== Problem details ==
What is the number of lines holding the word "scene"? Give that number alone.

== Dataset extract ==
┌────────
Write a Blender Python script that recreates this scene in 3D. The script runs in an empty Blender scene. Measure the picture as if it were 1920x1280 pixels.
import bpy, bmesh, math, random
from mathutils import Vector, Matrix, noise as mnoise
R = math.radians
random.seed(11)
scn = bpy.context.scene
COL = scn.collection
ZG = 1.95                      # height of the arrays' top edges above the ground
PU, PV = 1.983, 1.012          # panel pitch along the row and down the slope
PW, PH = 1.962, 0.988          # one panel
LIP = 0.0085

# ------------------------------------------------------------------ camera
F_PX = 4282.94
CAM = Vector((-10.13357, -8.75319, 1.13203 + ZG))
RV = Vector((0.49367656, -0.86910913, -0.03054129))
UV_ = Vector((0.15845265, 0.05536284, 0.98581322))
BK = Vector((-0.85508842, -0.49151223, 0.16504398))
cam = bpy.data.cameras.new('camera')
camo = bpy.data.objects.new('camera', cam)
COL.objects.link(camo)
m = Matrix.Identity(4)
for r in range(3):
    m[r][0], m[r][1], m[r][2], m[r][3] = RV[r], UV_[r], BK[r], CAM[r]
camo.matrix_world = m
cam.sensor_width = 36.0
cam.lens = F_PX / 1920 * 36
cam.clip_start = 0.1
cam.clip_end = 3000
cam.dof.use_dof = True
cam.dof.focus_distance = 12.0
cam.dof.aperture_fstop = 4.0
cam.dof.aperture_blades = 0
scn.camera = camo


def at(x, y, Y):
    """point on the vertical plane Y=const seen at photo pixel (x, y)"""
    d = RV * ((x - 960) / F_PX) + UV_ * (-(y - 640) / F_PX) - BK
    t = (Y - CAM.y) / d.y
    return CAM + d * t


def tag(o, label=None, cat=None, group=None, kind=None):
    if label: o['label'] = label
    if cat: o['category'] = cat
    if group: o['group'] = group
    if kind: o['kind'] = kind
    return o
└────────
== Full solution ==
2